Sobre la distribución y los platos de las versiones regionales de esa cocina sigue habiendo poco acuerdo.

Luis Antonio de Vega dibuja sobre el mapa nacional tres grandes bandas gastronómicas: una superior, que va de Burdeos a Finisterre pasando por León y Portugal, cuya excelencia son las salsas; otra banda central de estupendos asados, que abarca las dos Castillas, y un tercera banda meridional de fritos que domina Andalucía y Levante. Carlos Pascual, por su parte, apunta que la única alta cocina razonable ha sido la de los curas y obispos y los monasterios y luego, en el nivel popular, señala algunas cocinas regionales: gallega, asturiana, leonesa, santanderina vasca, navarra, riojana, aragonesa, catalana, levantina, andaluza, extremeña, manchega, del centro, castellana, balear y canaria.
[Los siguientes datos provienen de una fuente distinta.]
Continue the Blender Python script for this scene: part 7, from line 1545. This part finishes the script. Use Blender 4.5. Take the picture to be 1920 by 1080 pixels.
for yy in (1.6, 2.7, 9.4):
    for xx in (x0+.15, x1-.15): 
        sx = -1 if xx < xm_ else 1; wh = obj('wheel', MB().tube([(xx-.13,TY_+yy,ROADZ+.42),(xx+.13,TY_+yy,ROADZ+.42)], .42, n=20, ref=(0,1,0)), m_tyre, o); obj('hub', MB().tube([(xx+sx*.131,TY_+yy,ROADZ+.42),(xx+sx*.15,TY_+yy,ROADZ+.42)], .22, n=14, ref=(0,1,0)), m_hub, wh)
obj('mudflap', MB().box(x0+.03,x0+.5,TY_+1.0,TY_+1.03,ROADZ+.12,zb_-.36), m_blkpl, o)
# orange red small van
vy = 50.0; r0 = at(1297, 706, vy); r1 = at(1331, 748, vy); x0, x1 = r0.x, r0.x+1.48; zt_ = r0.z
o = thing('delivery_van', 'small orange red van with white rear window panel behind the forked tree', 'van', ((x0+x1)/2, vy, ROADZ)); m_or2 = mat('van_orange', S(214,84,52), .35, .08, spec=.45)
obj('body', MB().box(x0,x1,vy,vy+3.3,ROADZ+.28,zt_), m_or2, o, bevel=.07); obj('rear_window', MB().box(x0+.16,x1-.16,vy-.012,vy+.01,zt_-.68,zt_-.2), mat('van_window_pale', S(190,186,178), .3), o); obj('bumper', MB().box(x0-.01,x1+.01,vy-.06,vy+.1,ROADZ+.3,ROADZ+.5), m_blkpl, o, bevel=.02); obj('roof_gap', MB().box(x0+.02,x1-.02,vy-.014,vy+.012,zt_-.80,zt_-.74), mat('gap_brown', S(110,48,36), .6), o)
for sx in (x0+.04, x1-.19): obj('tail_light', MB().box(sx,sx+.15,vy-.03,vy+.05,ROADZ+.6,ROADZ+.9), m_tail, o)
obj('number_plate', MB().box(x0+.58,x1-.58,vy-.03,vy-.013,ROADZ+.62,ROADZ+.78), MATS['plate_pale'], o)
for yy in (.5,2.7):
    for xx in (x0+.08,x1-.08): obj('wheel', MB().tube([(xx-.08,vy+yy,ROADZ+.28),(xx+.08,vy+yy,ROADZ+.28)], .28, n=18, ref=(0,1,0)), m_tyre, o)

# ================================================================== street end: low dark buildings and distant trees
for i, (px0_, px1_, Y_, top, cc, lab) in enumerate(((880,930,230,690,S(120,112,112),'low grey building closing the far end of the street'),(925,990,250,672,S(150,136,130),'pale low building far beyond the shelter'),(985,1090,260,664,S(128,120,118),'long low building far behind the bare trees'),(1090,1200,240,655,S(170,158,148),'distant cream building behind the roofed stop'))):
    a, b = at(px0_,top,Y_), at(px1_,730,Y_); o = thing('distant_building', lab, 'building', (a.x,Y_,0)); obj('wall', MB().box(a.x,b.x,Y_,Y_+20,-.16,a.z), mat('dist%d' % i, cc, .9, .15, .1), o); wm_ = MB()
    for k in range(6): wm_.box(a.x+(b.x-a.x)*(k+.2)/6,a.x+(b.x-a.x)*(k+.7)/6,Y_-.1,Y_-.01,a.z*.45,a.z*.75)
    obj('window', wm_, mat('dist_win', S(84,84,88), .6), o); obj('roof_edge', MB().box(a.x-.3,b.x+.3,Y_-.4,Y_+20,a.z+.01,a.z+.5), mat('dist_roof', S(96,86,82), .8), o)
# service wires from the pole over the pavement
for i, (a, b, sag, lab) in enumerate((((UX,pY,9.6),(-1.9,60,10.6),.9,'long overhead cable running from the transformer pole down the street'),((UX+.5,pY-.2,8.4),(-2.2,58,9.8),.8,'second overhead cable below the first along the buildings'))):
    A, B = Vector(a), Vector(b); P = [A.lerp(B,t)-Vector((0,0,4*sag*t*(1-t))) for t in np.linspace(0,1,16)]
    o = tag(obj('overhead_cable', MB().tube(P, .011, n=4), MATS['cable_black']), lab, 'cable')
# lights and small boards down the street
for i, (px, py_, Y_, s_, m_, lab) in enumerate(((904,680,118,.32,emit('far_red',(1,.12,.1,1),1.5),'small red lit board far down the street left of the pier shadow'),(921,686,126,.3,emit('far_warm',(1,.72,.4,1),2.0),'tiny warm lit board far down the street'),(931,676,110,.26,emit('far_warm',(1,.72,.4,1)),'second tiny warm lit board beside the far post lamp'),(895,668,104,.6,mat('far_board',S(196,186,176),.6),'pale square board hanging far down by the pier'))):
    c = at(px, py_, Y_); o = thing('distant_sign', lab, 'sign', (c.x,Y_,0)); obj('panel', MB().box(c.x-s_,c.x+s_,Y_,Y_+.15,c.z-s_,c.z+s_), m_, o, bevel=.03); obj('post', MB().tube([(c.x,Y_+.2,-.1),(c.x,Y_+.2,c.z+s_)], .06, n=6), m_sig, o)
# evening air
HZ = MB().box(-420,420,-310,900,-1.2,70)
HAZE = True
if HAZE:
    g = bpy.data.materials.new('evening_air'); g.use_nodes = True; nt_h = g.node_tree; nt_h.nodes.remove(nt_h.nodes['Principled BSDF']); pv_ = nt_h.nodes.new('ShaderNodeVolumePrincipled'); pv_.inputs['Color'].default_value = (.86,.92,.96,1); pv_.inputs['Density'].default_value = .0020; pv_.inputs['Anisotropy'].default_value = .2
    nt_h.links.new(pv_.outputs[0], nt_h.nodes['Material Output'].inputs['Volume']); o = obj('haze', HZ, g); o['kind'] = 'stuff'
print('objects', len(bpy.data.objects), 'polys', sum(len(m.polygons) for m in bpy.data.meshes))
Parece un mapa autonómico, lo sé, pero quizá convenga advertir que los límites no tienen que coincidir necesariamente con las comunidades políticas. La cocina vasca, por ejemplo, puede llegar hasta Burdeos y la catalana puede exceder hasta Toulouse, siempre que no se les pida opinión a los franceses.

En fin, hablar de cocina es abrir el cuento de nunca acabar. A la postre cada cual, como hijo de su tiempo, tiene la obligación de adaptarse a él, qué remedio. Pero el inquieto lector se verá recompensado si se esfuerza en buscar lo poco auténtico que va quedando. Si da con ello, enhorabuena, y envíeme una postal diciendo dónde está, que se lo agradeceré. Que aproveche.